Below is a listing to transcribe in full and exactly; keep the pictures out.

□ □ □

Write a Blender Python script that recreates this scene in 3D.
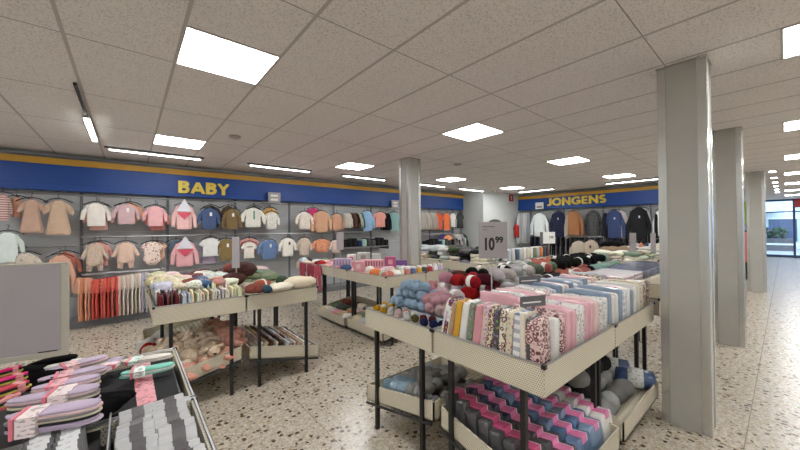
import bpy, math, random
from mathutils import Vector, Matrix, noise
R=math.radians; sin,cos,pi=math.sin,math.cos,math.pi
rnd=random.Random(7)
for o in list(bpy.data.objects): bpy.data.objects.remove(o)
sc=bpy.context.scene; COL=sc.collection
# ---------------- camera, world, exposure ----------------
CH,H=1.577,2.867           # camera height, ceiling height
FPX=323.25; YAW,PIT,ROL=R(50.004),R(0.592),R(-0.441)
_F=Vector((cos(YAW)*cos(PIT),sin(YAW)*cos(PIT),sin(PIT))); _R=Vector((sin(YAW),-cos(YAW),0)); _U=_R.cross(_F)
RR=_R*cos(ROL)+_U*sin(ROL); UU=-_R*sin(ROL)+_U*cos(ROL); CC=Vector((0,0,CH))
cd=bpy.data.cameras.new('camera'); cam=bpy.data.objects.new('camera',cd); COL.objects.link(cam)
cd.lens=36*FPX/800; cd.sensor_width=36; cd.clip_start=.05; cd.clip_end=200
M=Matrix.Identity(4)
for i in range(3): M[i][0]=RR[i]; M[i][1]=UU[i]; M[i][2]=-_F[i]; M[i][3]=CC[i]
cam.matrix_world=M; sc.camera=cam
w=bpy.data.worlds.new('world'); sc.world=w; w.use_nodes=True
bg=w.node_tree.nodes['Background']; bg.inputs[0].default_value=(.50,.72,1,1); bg.inputs[1].default_value=4.5
sc.view_settings.view_transform='Standard'; sc.view_settings.look='None'; sc.view_settings.gamma=1
sc.view_settings.use_curve_mapping=False; sc.view_settings.exposure=0.2
PANEL_E,TUBE_E=27.0,20.0
def ray(x,y): return _F+RR*((x-400)/FPX)-UU*((y-225)/FPX)
def at(x,y,z): d=ray(x,y); return CC+d*((z-CH)/d.z)
def atX(x,y,X): d=ray(x,y); return CC+d*(X/d.x)
def atY(x,y,Y): d=ray(x,y); return CC+d*(Y/d.y)
def proj(p): d=Vector(p)-CC; k=max(d.dot(_F),.01); return 400+FPX*d.dot(RR)/k,225-FPX*d.dot(UU)/k
# ---------------- colours / materials ----------------
def lin(c): return tuple(((v/255)/12.92 if v/255<=.04045 else ((v/255+.055)/1.055)**2.4) for v in c)+(1,)
class NT:
    def __init__(s,name):
        s.m=bpy.data.materials.new(name); s.m.use_nodes=True; s.t=s.m.node_tree; s.n=s.t.nodes; s.l=s.t.links
        s.b=s.n['Principled BSDF']; s.out=s.n['Material Output']
    def N(s,ty,**k):
        n=s.n.new(ty)
        for a,v in k.items():
            if a[0]=='i': 
                n.inputs[int(a[1:])].default_value=v
            else: setattr(n,a,v)
        return n
    def L(s,a,b): s.l.new(a,b)
    def val(s,x,sock):
        if isinstance(x,(int,float)): sock.default_value=x
        elif isinstance(x,tuple): sock.default_value=x
        else: s.L(x,sock)
    def math(s,op,a,b=0.0,c=None):
        n=s.N('ShaderNodeMath',operation=op); s.val(a,n.inputs[0]); s.val(b,n.inputs[1])
        if c is not None: s.val(c,n.inputs[2])
        return n.outputs[0]
    def mix(s,f,a,b,mode='MIX'):
        n=s.N('ShaderNodeMix',data_type='RGBA',blend_type=mode); s.val(f,n.inputs[0]); s.val(a,n.inputs[6]); s.val(b,n.inputs[7]); return n.outputs[2]
    def co(s,kind='Object',scale=(1,1,1)):
        t=s.N('ShaderNodeTexCoord'); mp=s.N('ShaderNodeMapping'); mp.inputs['Scale'].default_value=scale
        s.L(t.outputs[kind],mp.inputs[0]); return mp.outputs[0]
    def noise(s,v,sc_,det=3,out=0):
        n=s.N('ShaderNodeTexNoise'); s.L(v,n.inputs['Vector']); n.inputs['Scale'].default_value=sc_; n.inputs['Detail'].default_value=det; return n.outputs[out]
    def vor(s,v,sc_,out='Distance',rand=1):
        n=s.N('ShaderNodeTexVoronoi'); s.L(v,n.inputs['Vector']); n.inputs['Scale'].default_value=sc_; n.inputs['Randomness'].default_value=rand; return n.outputs[out]
    def wave(s,v,sc_,dist=0,dir='X'):
        n=s.N('ShaderNodeTexWave',bands_direction=dir); s.L(v,n.inputs['Vector']); n.inputs['Scale'].default_value=sc_; n.inputs['Distortion'].default_value=dist; return n.outputs['Fac']
    def step(s,x,a,b):
        n=s.N('ShaderNodeMapRange'); s.val(x,n.inputs[0]); n.inputs[1].default_value=a; n.inputs[2].default_value=b; return n.outputs[0]
    def sep(s,v,i):
        n=s.N('ShaderNodeSeparateXYZ'); s.L(v,n.inputs[0]); return n.outputs[i]
    def bump(s,h,st=.3,d=.005):
        n=s.N('ShaderNodeBump'); n.inputs['Strength'].default_value=st; n.inputs['Distance'].default_value=d; s.val(h,n.inputs['Height']); s.L(n.outputs[0],s.b.inputs['Normal'])
    def oc(s): return s.N('ShaderNodeObjectInfo').outputs['Color']
    def fin(s,col,rough=.6,metal=0,spec=.5,coat=0):
        s.val(col,s.b.inputs['Base Color']); s.b.inputs['Roughness'].default_value=rough; s.b.inputs['Metallic'].default_value=metal
        s.b.inputs['Specular IOR Level'].default_value=spec; s.b.inputs['Coat Weight'].default_value=coat; s.b.inputs['Coat Roughness'].default_value=.12
        return s.m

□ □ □

WRITTEN REPLY:
Write a Blender Python script that recreates this scene in 3D.
import bpy, math, random
from mathutils import Vector, Matrix, noise
R=math.radians; sin,cos,pi=math.sin,math.cos,math.pi
rnd=random.Random(7)
for o in list(bpy.data.objects): bpy.data.objects.remove(o)
sc=bpy.context.scene; COL=sc.collection
# ---------------- camera, world, exposure ----------------
CH,H=1.577,2.867           # camera height, ceiling height
FPX=323.25; YAW,PIT,ROL=R(50.004),R(0.592),R(-0.441)
_F=Vector((cos(YAW)*cos(PIT),sin(YAW)*cos(PIT),sin(PIT))); _R=Vector((sin(YAW),-cos(YAW),0)); _U=_R.cross(_F)
RR=_R*cos(ROL)+_U*sin(ROL); UU=-_R*sin(ROL)+_U*cos(ROL); CC=Vector((0,0,CH))
cd=bpy.data.cameras.new('camera'); cam=bpy.data.objects.new('camera',cd); COL.objects.link(cam)
cd.lens=36*FPX/800; cd.sensor_width=36; cd.clip_start=.05; cd.clip_end=200
M=Matrix.Identity(4)
for i in range(3): M[i][0]=RR[i]; M[i][1]=UU[i]; M[i][2]=-_F[i]; M[i][3]=CC[i]
cam.matrix_world=M; sc.camera=cam
w=bpy.data.worlds.new('world'); sc.world=w; w.use_nodes=True
bg=w.node_tree.nodes['Background']; bg.inputs[0].default_value=(.50,.72,1,1); bg.inputs[1].default_value=4.5
sc.view_settings.view_transform='Standard'; sc.view_settings.look='None'; sc.view_settings.gamma=1
sc.view_settings.use_curve_mapping=False; sc.view_settings.exposure=0.2
PANEL_E,TUBE_E=27.0,20.0
def ray(x,y): return _F+RR*((x-400)/FPX)-UU*((y-225)/FPX)
def at(x,y,z): d=ray(x,y); return CC+d*((z-CH)/d.z)
def atX(x,y,X): d=ray(x,y); return CC+d*(X/d.x)
def atY(x,y,Y): d=ray(x,y); return CC+d*(Y/d.y)
def proj(p): d=Vector(p)-CC; k=max(d.dot(_F),.01); return 400+FPX*d.dot(RR)/k,225-FPX*d.dot(UU)/k
# ---------------- colours / materials ----------------
def lin(c): return tuple(((v/255)/12.92 if v/255<=.04045 else ((v/255+.055)/1.055)**2.4) for v in c)+(1,)
class NT:
    def __init__(s,name):
        s.m=bpy.data.materials.new(name); s.m.use_nodes=True; s.t=s.m.node_tree; s.n=s.t.nodes; s.l=s.t.links
        s.b=s.n['Principled BSDF']; s.out=s.n['Material Output']
    def N(s,ty,**k):
        n=s.n.new(ty)
        for a,v in k.items():
            if a[0]=='i': 
                n.inputs[int(a[1:])].default_value=v
            else: setattr(n,a,v)
        return n
    def L(s,a,b): s.l.new(a,b)
    def val(s,x,sock):
        if isinstance(x,(int,float)): sock.default_value=x
        elif isinstance(x,tuple): sock.default_value=x
        else: s.L(x,sock)
    def math(s,op,a,b=0.0,c=None):
        n=s.N('ShaderNodeMath',operation=op); s.val(a,n.inputs[0]); s.val(b,n.inputs[1])
        if c is not None: s.val(c,n.inputs[2])
        return n.outputs[0]
    def mix(s,f,a,b,mode='MIX'):
        n=s.N('ShaderNodeMix',data_type='RGBA',blend_type=mode); s.val(f,n.inputs[0]); s.val(a,n.inputs[6]); s.val(b,n.inputs[7]); return n.outputs[2]
    def co(s,kind='Object',scale=(1,1,1)):
        t=s.N('ShaderNodeTexCoord'); mp=s.N('ShaderNodeMapping'); mp.inputs['Scale'].default_value=scale
        s.L(t.outputs[kind],mp.inputs[0]); return mp.outputs[0]
    def noise(s,v,sc_,det=3,out=0):
        n=s.N('ShaderNodeTexNoise'); s.L(v,n.inputs['Vector']); n.inputs['Scale'].default_value=sc_; n.inputs['Detail'].default_value=det; return n.outputs[out]
    def vor(s,v,sc_,out='Distance',rand=1):
        n=s.N('ShaderNodeTexVoronoi'); s.L(v,n.inputs['Vector']); n.inputs['Scale'].default_value=sc_; n.inputs['Randomness'].default_value=rand; return n.outputs[out]
    def wave(s,v,sc_,dist=0,dir='X'):
        n=s.N('ShaderNodeTexWave',bands_direction=dir); s.L(v,n.inputs['Vector']); n.inputs['Scale'].default_value=sc_; n.inputs['Distortion'].default_value=dist; return n.outputs['Fac']
    def step(s,x,a,b):
        n=s.N('ShaderNodeMapRange'); s.val(x,n.inputs[0]); n.inputs[1].default_value=a; n.inputs[2].default_value=b; return n.outputs[0]
    def sep(s,v,i):
        n=s.N('ShaderNodeSeparateXYZ'); s.L(v,n.inputs[0]); return n.outputs[i]
    def bump(s,h,st=.3,d=.005):
        n=s.N('ShaderNodeBump'); n.inputs['Strength'].default_value=st; n.inputs['Distance'].default_value=d; s.val(h,n.inputs['Height']); s.L(n.outputs[0],s.b.inputs['Normal'])
    def oc(s): return s.N('ShaderNodeObjectInfo').outputs['Color']
    def fin(s,col,rough=.6,metal=0,spec=.5,coat=0):
        s.val(col,s.b.inputs['Base Color']); s.b.inputs['Roughness'].default_value=rough; s.b.inputs['Metallic'].default_value=metal
        s.b.inputs['Specular IOR Level'].default_value=spec; s.b.inputs['Coat Weight'].default_value=coat; s.b.inputs['Coat Roughness'].default_value=.12
        return s.m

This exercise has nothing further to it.